5 This analysis applies to those common law marriages entered into prior to 1991.






Concurrence Opinion

{¶ 34} I concur fully in the decision and judgment of the lead opinion. However, by uniquely criminalizing an assault against a "spouse" and/or a "person living as a spouse" in R.C.2919.25(F)(1)(a)(i), as distinguished from the same assault against any other person in R.C. 2903.13, I believe the legislature has clearly created and recognized "a legal status for relationships of unmarried individuals that intends to approximate the design, qualities, significance or effect of marriage" in direct conflict with the proscriptive language of the Defense of Marriage Amendment.

{¶ 35} But for the statutory classification of a "person living as a spouse" expressly created in R.C.2919.25(F)(1)(a)(i), the conduct in this case would not constitute the crime of Domestic Violence, the felony offense charged in this case would not exist, and the appellant would not face a prison sentence. Moreover, the intent of the classification is clear on its face; that is to create a unique (and more serious) offense based entirely upon the statutory status of the victim who, like a spouse, is perceived to be more vulnerable precisely because of the marriage-likerelational bond with the perpetrator, which provides greater access to the victim and/or susceptibility to multiple incidents of abuse. In this circumstance the classification of a "person living as a spouse" is expressly created by R.C.2919.25(F)(1)(a)(i) as an alternative "legal status for relationships of unmarried individuals" and is undeniably intended to "approximate the design, qualities, significance or effect" of being a spouse of (i.e. in a marriage with) the perpetrator.

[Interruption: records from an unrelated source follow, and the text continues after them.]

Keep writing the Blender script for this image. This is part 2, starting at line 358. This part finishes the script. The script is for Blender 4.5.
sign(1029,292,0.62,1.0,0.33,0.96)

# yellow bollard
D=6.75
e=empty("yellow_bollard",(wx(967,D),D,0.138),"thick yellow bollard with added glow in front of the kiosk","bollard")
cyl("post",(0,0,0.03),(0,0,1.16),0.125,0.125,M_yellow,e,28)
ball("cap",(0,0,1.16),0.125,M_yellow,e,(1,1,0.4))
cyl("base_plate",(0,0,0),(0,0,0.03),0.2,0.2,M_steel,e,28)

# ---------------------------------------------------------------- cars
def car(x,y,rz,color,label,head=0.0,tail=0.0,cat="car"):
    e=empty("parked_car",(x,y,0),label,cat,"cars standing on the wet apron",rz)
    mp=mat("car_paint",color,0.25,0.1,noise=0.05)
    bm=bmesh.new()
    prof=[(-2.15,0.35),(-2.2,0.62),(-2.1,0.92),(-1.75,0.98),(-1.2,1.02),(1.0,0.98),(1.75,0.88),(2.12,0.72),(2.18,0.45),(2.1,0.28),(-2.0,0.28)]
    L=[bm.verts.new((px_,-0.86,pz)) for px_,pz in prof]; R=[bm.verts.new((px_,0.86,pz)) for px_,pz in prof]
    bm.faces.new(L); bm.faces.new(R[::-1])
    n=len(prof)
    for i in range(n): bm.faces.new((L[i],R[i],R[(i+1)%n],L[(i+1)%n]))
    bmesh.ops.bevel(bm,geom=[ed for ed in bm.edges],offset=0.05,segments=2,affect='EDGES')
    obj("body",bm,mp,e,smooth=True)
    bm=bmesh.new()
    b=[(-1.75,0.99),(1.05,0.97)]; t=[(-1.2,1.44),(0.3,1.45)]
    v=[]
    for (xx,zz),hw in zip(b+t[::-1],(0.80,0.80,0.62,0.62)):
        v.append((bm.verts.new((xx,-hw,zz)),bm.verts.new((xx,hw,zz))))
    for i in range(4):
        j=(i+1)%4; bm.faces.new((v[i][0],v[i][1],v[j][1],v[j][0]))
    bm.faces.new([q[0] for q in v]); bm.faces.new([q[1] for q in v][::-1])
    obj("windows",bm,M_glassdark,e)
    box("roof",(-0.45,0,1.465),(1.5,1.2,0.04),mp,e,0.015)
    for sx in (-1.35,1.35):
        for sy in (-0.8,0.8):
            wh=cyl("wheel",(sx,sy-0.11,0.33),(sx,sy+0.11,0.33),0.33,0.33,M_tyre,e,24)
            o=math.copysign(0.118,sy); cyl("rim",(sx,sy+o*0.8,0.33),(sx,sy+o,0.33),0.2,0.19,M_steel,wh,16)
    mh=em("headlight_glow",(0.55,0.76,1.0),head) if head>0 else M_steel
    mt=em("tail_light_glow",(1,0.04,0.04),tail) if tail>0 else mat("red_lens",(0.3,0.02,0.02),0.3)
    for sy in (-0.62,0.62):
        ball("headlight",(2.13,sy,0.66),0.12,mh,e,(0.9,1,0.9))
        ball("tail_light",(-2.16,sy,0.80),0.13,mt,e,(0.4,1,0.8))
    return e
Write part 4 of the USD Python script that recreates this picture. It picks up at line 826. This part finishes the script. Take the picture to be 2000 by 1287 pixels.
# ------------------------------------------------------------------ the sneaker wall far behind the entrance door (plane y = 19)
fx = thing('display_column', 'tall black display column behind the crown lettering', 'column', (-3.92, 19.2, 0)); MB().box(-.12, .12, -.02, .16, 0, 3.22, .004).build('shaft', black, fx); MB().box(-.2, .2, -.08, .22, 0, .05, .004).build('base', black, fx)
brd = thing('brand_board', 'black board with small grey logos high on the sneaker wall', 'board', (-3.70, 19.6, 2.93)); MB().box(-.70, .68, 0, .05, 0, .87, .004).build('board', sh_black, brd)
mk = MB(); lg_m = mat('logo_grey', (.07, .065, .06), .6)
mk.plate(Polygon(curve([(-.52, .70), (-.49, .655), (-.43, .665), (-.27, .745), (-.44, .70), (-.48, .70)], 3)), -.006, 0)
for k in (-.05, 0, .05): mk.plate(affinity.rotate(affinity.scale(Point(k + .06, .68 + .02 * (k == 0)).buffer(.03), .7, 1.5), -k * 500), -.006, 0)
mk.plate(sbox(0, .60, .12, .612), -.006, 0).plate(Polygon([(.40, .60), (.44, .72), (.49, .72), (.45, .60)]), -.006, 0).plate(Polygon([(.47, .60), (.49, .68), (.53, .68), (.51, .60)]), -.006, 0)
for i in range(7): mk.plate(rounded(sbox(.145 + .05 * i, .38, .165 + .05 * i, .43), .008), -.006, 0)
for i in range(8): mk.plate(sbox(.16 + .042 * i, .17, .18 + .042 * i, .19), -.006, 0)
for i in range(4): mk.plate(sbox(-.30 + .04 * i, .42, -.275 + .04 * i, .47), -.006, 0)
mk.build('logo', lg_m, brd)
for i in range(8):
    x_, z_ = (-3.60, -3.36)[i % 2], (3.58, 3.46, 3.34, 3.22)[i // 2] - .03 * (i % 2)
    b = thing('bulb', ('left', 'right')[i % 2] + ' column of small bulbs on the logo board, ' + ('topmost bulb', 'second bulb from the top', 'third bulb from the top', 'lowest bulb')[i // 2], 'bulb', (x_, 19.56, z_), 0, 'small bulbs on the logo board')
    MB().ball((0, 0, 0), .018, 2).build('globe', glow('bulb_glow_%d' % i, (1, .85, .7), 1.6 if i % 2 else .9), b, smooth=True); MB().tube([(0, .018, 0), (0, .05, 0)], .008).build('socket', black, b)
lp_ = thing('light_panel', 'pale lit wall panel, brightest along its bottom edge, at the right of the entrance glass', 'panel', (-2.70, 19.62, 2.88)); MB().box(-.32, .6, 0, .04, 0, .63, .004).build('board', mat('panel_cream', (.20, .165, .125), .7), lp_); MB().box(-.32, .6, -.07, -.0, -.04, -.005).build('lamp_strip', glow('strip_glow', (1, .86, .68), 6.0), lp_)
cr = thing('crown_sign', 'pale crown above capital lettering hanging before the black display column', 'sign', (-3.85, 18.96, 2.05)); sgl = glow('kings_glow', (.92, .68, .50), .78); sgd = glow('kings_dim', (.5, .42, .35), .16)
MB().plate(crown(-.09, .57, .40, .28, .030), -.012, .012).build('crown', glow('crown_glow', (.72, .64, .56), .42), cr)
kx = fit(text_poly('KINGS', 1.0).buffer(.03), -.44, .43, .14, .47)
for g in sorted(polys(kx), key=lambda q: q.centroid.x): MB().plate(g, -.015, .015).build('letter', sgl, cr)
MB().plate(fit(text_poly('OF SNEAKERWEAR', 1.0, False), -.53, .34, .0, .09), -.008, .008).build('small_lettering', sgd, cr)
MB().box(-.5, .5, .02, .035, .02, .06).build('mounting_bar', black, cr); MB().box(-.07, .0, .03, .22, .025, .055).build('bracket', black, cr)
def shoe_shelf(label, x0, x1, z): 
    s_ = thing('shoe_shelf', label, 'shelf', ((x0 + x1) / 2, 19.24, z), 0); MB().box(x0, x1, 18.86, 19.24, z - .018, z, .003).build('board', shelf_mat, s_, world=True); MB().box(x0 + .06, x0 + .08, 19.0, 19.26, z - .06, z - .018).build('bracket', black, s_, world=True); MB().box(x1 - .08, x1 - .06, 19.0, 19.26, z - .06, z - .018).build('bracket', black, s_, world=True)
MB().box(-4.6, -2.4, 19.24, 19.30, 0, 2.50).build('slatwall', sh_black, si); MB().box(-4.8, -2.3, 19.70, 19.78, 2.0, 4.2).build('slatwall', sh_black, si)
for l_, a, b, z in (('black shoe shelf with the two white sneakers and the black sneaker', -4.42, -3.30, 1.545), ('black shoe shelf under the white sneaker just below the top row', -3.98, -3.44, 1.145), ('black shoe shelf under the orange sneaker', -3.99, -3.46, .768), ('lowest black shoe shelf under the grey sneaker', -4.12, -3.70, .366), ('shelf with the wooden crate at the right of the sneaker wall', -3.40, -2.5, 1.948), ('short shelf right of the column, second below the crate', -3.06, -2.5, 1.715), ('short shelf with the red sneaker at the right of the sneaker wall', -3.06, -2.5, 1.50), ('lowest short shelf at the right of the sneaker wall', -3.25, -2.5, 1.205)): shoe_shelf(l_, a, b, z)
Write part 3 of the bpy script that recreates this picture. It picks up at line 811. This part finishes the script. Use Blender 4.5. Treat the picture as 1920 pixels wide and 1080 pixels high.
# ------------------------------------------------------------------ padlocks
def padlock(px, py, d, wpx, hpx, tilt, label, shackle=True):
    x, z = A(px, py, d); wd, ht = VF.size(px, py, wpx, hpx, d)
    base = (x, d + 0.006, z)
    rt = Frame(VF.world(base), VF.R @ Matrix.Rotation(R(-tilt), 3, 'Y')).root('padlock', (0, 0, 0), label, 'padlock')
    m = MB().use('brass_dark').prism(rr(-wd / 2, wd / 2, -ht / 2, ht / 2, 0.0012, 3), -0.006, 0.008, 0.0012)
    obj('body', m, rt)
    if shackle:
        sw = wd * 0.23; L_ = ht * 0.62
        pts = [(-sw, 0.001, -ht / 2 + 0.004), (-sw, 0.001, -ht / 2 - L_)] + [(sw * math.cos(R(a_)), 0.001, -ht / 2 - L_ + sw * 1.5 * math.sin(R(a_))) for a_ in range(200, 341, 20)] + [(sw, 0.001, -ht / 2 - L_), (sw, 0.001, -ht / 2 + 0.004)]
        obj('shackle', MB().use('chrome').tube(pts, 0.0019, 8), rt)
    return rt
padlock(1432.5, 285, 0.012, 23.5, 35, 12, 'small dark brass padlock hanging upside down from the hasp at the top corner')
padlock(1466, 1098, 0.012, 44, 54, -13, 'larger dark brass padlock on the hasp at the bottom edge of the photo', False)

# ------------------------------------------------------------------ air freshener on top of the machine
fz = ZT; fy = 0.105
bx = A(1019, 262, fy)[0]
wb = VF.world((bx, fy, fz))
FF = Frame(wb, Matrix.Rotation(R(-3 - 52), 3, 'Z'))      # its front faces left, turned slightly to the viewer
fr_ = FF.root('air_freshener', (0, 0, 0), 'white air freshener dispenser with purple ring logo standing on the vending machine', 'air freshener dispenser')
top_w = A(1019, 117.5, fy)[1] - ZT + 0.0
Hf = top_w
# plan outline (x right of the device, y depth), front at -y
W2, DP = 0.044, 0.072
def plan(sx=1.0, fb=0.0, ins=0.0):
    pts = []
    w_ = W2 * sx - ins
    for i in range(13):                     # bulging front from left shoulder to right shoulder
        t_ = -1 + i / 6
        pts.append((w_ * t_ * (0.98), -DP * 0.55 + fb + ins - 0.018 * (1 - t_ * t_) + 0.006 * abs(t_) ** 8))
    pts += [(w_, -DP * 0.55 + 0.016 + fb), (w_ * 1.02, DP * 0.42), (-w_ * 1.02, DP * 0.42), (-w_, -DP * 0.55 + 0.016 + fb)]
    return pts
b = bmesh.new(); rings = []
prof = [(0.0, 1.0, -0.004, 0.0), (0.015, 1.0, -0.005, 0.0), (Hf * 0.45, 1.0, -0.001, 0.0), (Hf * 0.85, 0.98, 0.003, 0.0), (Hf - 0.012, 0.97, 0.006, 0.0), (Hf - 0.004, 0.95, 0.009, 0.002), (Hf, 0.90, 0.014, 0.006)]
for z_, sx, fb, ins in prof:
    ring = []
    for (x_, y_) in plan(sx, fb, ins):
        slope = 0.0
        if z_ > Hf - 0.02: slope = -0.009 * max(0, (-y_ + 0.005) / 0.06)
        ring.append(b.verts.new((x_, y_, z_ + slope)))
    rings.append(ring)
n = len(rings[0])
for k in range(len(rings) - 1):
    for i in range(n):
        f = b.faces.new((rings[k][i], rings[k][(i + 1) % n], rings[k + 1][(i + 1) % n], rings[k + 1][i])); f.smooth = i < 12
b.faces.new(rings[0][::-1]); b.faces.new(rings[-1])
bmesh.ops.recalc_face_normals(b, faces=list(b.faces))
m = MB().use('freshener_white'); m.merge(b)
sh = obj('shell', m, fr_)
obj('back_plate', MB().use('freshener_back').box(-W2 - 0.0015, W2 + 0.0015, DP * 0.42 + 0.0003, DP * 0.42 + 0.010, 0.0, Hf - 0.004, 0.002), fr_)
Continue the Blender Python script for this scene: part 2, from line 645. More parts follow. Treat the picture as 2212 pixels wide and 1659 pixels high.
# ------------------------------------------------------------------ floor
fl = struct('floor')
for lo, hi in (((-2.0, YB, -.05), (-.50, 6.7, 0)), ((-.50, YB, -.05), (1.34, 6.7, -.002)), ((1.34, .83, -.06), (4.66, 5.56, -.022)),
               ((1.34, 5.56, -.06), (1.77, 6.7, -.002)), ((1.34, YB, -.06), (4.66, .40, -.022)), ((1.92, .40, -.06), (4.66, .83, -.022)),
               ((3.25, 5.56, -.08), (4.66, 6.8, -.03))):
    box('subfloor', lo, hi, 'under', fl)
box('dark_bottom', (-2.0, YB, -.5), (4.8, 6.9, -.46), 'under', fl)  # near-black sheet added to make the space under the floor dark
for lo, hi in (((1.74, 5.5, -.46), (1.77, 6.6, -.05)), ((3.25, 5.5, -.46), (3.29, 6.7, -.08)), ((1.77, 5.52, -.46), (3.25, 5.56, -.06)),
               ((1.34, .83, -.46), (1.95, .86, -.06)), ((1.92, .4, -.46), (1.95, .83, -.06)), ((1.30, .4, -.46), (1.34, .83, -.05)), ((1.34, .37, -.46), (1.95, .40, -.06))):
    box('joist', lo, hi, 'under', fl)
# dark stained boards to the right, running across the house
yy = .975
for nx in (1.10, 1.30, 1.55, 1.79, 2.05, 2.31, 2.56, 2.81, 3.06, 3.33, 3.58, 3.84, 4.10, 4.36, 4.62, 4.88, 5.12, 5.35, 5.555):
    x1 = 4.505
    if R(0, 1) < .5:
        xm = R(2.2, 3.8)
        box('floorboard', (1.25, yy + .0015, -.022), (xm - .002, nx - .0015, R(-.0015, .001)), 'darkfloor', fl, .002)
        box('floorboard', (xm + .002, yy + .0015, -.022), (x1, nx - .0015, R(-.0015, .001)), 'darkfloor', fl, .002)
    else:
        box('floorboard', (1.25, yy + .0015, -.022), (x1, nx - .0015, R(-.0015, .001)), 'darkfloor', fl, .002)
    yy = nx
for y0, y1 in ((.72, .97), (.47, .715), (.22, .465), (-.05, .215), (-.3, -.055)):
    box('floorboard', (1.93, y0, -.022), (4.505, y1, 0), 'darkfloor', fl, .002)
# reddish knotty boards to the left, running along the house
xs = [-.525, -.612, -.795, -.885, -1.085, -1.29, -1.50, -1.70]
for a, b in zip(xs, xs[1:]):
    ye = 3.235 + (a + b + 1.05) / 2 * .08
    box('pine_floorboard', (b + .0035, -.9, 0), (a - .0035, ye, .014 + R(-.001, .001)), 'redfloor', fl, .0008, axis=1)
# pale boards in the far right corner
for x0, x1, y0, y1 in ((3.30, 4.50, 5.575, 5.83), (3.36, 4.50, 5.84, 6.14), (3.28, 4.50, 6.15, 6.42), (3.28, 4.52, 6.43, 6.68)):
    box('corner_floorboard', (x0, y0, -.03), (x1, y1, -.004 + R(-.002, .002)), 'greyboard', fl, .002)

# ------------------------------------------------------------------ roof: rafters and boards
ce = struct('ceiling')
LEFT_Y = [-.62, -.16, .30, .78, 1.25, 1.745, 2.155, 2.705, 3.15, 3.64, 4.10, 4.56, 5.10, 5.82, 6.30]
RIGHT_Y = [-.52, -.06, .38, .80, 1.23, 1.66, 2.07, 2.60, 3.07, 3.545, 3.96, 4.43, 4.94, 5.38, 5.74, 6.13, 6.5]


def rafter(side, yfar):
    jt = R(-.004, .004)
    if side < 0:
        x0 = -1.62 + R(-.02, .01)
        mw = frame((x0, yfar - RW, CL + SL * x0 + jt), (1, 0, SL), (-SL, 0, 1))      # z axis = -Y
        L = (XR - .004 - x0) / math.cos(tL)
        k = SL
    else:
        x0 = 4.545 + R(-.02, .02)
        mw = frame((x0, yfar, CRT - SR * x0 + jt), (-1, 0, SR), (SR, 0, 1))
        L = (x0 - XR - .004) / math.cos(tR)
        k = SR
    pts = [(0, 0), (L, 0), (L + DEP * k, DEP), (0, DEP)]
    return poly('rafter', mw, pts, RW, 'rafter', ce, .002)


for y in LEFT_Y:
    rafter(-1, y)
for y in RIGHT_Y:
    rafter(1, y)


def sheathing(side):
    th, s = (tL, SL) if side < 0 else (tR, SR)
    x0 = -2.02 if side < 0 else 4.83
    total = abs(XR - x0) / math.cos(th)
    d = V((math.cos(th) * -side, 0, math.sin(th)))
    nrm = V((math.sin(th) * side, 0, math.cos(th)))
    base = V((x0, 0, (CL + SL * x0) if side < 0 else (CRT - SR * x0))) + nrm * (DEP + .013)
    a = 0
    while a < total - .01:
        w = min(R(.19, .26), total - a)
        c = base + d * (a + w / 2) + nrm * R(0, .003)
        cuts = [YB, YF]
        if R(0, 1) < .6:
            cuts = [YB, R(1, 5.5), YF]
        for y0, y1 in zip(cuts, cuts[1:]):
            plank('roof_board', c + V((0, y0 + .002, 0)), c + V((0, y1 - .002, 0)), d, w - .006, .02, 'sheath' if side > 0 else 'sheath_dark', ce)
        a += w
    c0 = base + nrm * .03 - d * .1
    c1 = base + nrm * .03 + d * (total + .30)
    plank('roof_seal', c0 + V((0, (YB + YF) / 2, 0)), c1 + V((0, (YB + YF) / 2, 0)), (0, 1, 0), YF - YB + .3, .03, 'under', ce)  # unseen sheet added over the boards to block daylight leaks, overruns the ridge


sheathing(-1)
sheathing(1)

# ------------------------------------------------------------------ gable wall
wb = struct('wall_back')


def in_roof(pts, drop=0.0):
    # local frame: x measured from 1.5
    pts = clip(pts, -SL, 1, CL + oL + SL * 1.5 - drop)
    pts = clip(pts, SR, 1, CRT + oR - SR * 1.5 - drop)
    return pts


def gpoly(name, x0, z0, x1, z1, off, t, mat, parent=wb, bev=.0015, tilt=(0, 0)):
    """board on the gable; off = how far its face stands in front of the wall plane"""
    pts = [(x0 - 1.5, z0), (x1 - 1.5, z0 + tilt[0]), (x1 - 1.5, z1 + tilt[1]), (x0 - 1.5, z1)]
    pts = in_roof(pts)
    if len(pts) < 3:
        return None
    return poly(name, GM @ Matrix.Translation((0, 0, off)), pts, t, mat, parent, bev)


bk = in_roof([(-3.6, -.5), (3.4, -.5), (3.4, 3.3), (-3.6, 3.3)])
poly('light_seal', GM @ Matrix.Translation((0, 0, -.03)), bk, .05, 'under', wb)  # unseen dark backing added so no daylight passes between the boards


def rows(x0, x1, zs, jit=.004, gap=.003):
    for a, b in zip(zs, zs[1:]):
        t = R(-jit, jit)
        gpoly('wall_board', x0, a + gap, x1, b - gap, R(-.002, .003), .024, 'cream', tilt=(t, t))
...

{¶ 36} In sum, I believe the exclusive focus by some, only upon whether tangible benefits have been conferred with a statutory classification in determining the existence of a "legal status" represents an incomplete analysis. In my view, the fact that a new felony/criminal legal liability has been created as the sole result of conduct toward someone the legislature has classified as "living as a spouse" is an equally important consideration in ascertaining the creation and existence of a "legal status."

{¶ 37} For these reasons, and the reasons stated in the lead opinion, I believe the language and intent of the "living as spouse" provision of R.C. 2919.25(F)(1)(a)(i) constitutes the creation and recognition of a legal status by the state which is clearly incompatible with the broad and expressly worded proscription on state conduct set forth in the second sentence of the Defense of Marriage Amendment to the Ohio Constitution.






Dissenting Opinion

{¶ 38} I respectfully dissent.

{¶ 39} I do not believe the domestic violence statute conflicts with Section 11, Article XV of the Ohio Constitution for many of the reasons expressed in State v. Newell, 5th Dist. No. 2004CA00264, 2005-Ohio-2848; State v. Carswell, 12th Dist. No. CA2005-04-047, 2005-Ohio-6547; State v.Burk, 8th Dist. No. 86162, 2005-Ohio-6727; State v.Rexroad, 7th Dist. Nos. 05-CO-36, 05-CO-52, 2005-Ohio-6790;State v. Nixon, 9th Dist. No. 22667, 2006-Ohio-72; Statev. Ward, 2nd Dist. No. 2005-CA-75, 2006-Ohio-1407 (Donovan, J., dissenting); and State v. Rodgers, 10th Dist. No. 05AP446, 2006-Ohio-1528.

{¶ 40} Moreover, I must reject the conclusion reached by the majority herein, that mere cohabitation "amounts to the design, qualities, significance, or effect of marriage." Majority opinion at ¶ 16. I would affirm the judgment of the trial court.